Discrete dynamics and non-Markovianity

TL;DR

This paper investigates how local unitaries and dephasing in discrete quantum systems induce non-Markovian memory effects, independent of environmental structure, with implications for experimental quantum walks.

Contribution

It introduces a model showing local unitaries and dephasing can generate memory effects without structured environments, expanding understanding of non-Markovianity in discrete quantum dynamics.

Findings

Memory effects arise without environment structure.

Strong dephasing always induces non-Markovianity.
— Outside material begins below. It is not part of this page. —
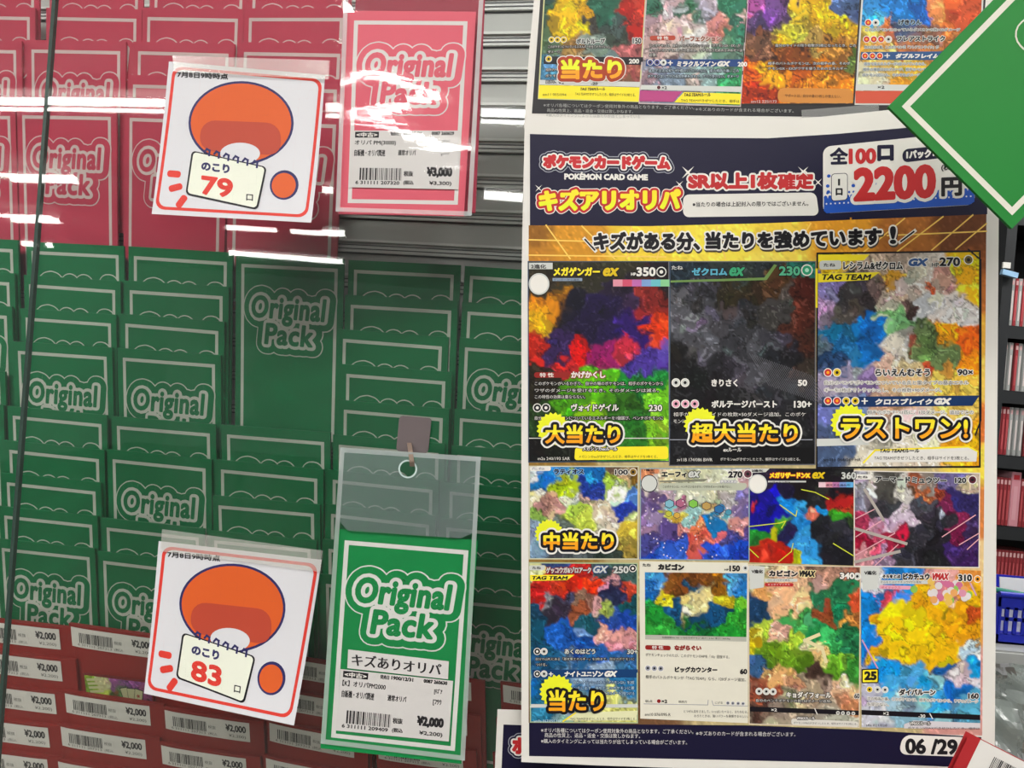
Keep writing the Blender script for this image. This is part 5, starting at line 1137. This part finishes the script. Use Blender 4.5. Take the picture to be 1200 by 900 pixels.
b = MB(); b.tube((x0, yB + .02, cz + hB + .008), (x0 + .09, yB - .004, cz + hB + .002), .006, GR); b.tube((x0 + .09, yB - .004, cz + hB + .002), (x0 + wB, yB - .004, cz + hB + .02), .006, GR); b.build('handle', bk)
b = MB(); p = np.array((x0 + .03, yB + .035, cz + .02)); b.box(p, (.2, 0.01, 0), (0, .002, 0), (.0, .02, .115), mat('e2e4e6')); tag(b.build('paper_sheet'), 'white sheet of paper standing in the blue basket', 'paper')
BAG = clear_mat('bag_film', (0.84, 0.88, 0.86), 1.5, milky=0.42, milk=(0.42, 0.47, 0.45), rough=0.12, bump=1.0, bscale=1.0, stretch=(25, 25, 14))
def bag(q, Y, label, seed):
    S_ = quad_surf(q, (Y,) * 4, lambda u, v: .03 * np.sin(np.pi * u) * np.sin(np.pi * v) + .006 * np.sin(14 * u + 5 * v + seed) + .004 * np.sin(23 * v - 9 * u))
    root = empty('plastic_bag', at(q[3][0], q[3][1], Y)); tag(root, label, 'bag', 'clear plastic bags hanging under the counter')
    n = 24; G = np.array([(i / n, j / n) for j in range(n + 1) for i in range(n + 1)]); fs = [(j * (n + 1) + i, j * (n + 1) + i + 1, (j + 1) * (n + 1) + i + 1, (j + 1) * (n + 1) + i) for j in range(n) for i in range(n)]
    b = MB(); b.faces(S_(G[:, 0], G[:, 1], np.zeros(len(G))), fs, BAG); b.faces(S_(G[:, 0], G[:, 1], np.zeros(len(G))) * 0 + S_(G[:, 0], G[:, 1], -.05 * np.sin(np.pi * G[:, 0]) * np.sin(np.pi * G[:, 1])), fs, BAG)
    b.build('film', root)
    ink = Ink(lambda u, v, l: S_(u, v, l - .03)); DG = mat('4a5a54', .4)
    for i in range(4): ink.poly([(.02 + .05 * i, .38 + .03 * i), (.5, .62 + .03 * i), (.5, .635 + .03 * i), (.02 + .05 * i, .395 + .03 * i)], DG, i)
    ink.build('contents', root)
bag([(1155, 776), (1300, 790), (1290, 880), (1150, 872)], 1.55, 'crumpled clear plastic bag hanging just under the grey counter', 1.0)
bag([(1150, 818), (1290, 836), (1285, 990), (1145, 980)], 1.45, 'second clear plastic bag below, beside the lower corner of the poster', 3.0)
Model is experimentally realizable with photons.

Abstract

We study discrete quantum dynamics where single evolution step consists of unitary system transformation followed by decoherence via coupling to an environment. Often non-Markovian memory effects are attributed to structured environments whereas here we take a more general approach within discrete setting. In addition of controlling the structure of the environment, we are interested in how local unitaries on the open system allow the appearance and control of memory effects. Our first simple qubit model, where local unitary is followed by dephasing, illustrates how memory effects arise despite of having no-structure in the environment the system is coupled with. We then elaborate this observation by constructing a model for open quantum walk where the unitary coin and transfer operation is augmented with dephasing of the coin. The results demonstrate that in the limit of strong dephasing within each evolution step, the combined coin-position open system always displays memory effects and their quantity is independent of the structure of the environment. Our construction makes possible an experimentally realizable open quantum walk with photons exhibiting non-Markovian features.